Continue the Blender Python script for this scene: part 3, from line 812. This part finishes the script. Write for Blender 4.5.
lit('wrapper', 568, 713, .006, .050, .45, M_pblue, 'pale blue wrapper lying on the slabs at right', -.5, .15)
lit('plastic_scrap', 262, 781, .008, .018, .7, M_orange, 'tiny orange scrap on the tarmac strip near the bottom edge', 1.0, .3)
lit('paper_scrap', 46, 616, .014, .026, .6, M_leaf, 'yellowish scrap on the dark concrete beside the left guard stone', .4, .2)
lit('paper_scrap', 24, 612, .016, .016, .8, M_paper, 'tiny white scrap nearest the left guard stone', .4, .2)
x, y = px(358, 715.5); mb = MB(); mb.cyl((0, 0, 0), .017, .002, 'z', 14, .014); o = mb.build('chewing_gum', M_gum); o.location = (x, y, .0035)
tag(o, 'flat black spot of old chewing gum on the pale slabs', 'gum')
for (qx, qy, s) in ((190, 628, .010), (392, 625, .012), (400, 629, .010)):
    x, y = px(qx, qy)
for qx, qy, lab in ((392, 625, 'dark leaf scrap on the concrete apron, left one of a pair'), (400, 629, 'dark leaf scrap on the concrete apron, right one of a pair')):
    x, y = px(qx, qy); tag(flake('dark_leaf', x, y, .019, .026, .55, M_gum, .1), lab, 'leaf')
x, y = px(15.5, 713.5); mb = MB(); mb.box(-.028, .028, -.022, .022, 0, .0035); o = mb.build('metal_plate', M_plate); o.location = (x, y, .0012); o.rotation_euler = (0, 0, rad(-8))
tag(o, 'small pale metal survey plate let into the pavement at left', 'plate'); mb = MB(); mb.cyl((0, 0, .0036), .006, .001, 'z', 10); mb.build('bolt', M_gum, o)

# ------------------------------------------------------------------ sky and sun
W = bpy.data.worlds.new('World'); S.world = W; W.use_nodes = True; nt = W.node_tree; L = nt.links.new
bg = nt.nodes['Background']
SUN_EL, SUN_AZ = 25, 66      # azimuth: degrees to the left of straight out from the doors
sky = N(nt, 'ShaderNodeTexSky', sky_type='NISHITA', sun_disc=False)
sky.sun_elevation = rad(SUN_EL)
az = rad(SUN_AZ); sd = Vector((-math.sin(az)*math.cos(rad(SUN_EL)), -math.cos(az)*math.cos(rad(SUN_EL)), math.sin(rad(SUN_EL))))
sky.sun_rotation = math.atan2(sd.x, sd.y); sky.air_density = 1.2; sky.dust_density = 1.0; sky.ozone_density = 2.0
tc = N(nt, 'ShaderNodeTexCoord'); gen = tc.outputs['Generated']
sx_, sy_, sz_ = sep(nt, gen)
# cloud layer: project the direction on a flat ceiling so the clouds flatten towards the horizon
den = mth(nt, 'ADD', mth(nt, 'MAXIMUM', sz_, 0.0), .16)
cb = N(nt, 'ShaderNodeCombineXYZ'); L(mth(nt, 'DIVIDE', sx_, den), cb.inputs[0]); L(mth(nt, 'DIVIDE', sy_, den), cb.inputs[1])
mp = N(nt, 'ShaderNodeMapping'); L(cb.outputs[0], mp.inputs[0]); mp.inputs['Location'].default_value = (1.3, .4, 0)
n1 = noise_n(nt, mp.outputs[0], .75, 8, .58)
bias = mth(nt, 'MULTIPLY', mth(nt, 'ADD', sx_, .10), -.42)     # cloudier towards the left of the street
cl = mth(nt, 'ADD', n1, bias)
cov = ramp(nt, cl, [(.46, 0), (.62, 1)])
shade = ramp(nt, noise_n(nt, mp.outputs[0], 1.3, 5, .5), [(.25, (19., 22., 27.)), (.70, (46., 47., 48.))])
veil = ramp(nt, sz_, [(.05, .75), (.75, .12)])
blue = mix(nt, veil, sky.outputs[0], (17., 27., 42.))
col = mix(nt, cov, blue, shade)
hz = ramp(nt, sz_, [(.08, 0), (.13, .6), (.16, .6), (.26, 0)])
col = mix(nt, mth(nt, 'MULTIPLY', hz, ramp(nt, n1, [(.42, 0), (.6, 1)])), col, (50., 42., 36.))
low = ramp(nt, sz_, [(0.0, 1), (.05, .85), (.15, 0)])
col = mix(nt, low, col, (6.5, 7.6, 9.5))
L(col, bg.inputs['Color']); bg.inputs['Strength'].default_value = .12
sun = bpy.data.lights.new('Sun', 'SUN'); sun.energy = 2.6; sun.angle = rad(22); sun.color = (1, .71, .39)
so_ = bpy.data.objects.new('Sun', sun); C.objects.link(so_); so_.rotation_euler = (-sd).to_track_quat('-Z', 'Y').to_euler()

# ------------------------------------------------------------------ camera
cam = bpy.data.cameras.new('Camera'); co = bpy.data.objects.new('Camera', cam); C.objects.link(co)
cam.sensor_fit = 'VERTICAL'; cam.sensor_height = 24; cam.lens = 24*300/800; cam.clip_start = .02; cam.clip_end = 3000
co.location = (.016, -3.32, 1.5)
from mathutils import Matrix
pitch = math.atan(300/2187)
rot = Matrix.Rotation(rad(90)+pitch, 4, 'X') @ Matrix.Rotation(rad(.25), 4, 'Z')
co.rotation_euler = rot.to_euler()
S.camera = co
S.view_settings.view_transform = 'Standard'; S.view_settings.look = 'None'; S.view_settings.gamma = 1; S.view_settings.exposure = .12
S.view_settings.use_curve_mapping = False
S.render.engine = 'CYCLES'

******

* STATED EXERCISE
Where a line above includes "from", copy that line.

* FULL RESPONSE
Continue the Blender Python script for this scene: part 3, from line 812. This part finishes the script. Write for Blender 4.5.
SUN_EL, SUN_AZ = 25, 66      # azimuth: degrees to the left of straight out from the doors
from mathutils import Matrix